## Material

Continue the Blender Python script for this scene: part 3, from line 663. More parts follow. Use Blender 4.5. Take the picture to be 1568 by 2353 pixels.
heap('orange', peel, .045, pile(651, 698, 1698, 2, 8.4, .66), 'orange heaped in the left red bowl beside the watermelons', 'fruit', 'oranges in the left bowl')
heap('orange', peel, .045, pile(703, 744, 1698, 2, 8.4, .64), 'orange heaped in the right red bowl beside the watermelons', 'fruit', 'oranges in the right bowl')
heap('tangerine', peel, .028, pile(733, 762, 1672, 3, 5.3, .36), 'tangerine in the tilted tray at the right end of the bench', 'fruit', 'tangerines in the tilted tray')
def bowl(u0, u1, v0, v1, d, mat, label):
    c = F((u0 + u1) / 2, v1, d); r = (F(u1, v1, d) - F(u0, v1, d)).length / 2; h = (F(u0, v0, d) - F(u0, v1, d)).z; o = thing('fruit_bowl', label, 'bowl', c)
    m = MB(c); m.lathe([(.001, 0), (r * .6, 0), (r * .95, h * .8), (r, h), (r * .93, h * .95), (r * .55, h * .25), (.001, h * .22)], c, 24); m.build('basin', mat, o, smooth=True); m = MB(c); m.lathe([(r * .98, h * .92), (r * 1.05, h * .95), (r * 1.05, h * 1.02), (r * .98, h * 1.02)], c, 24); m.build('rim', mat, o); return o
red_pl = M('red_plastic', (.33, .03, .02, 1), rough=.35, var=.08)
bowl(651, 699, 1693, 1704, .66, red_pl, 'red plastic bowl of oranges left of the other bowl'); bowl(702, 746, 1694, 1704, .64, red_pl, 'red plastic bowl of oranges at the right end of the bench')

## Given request
Repeat the material in full, exactly as it stands.

## The answer
Continue the Blender Python script for this scene: part 3, from line 663. More parts follow. Use Blender 4.5. Take the picture to be 1568 by 2353 pixels.
heap('orange', peel, .045, pile(651, 698, 1698, 2, 8.4, .66), 'orange heaped in the left red bowl beside the watermelons', 'fruit', 'oranges in the left bowl')
heap('orange', peel, .045, pile(703, 744, 1698, 2, 8.4, .64), 'orange heaped in the right red bowl beside the watermelons', 'fruit', 'oranges in the right bowl')
heap('tangerine', peel, .028, pile(733, 762, 1672, 3, 5.3, .36), 'tangerine in the tilted tray at the right end of the bench', 'fruit', 'tangerines in the tilted tray')
def bowl(u0, u1, v0, v1, d, mat, label):
    c = F((u0 + u1) / 2, v1, d); r = (F(u1, v1, d) - F(u0, v1, d)).length / 2; h = (F(u0, v0, d) - F(u0, v1, d)).z; o = thing('fruit_bowl', label, 'bowl', c)
    m = MB(c); m.lathe([(.001, 0), (r * .6, 0), (r * .95, h * .8), (r, h), (r * .93, h * .95), (r * .55, h * .25), (.001, h * .22)], c, 24); m.build('basin', mat, o, smooth=True); m = MB(c); m.lathe([(r * .98, h * .92), (r * 1.05, h * .95), (r * 1.05, h * 1.02), (r * .98, h * 1.02)], c, 24); m.build('rim', mat, o); return o
red_pl = M('red_plastic', (.33, .03, .02, 1), rough=.35, var=.08)
bowl(651, 699, 1693, 1704, .66, red_pl, 'red plastic bowl of oranges left of the other bowl'); bowl(702, 746, 1694, 1704, .64, red_pl, 'red plastic bowl of oranges at the right end of the bench')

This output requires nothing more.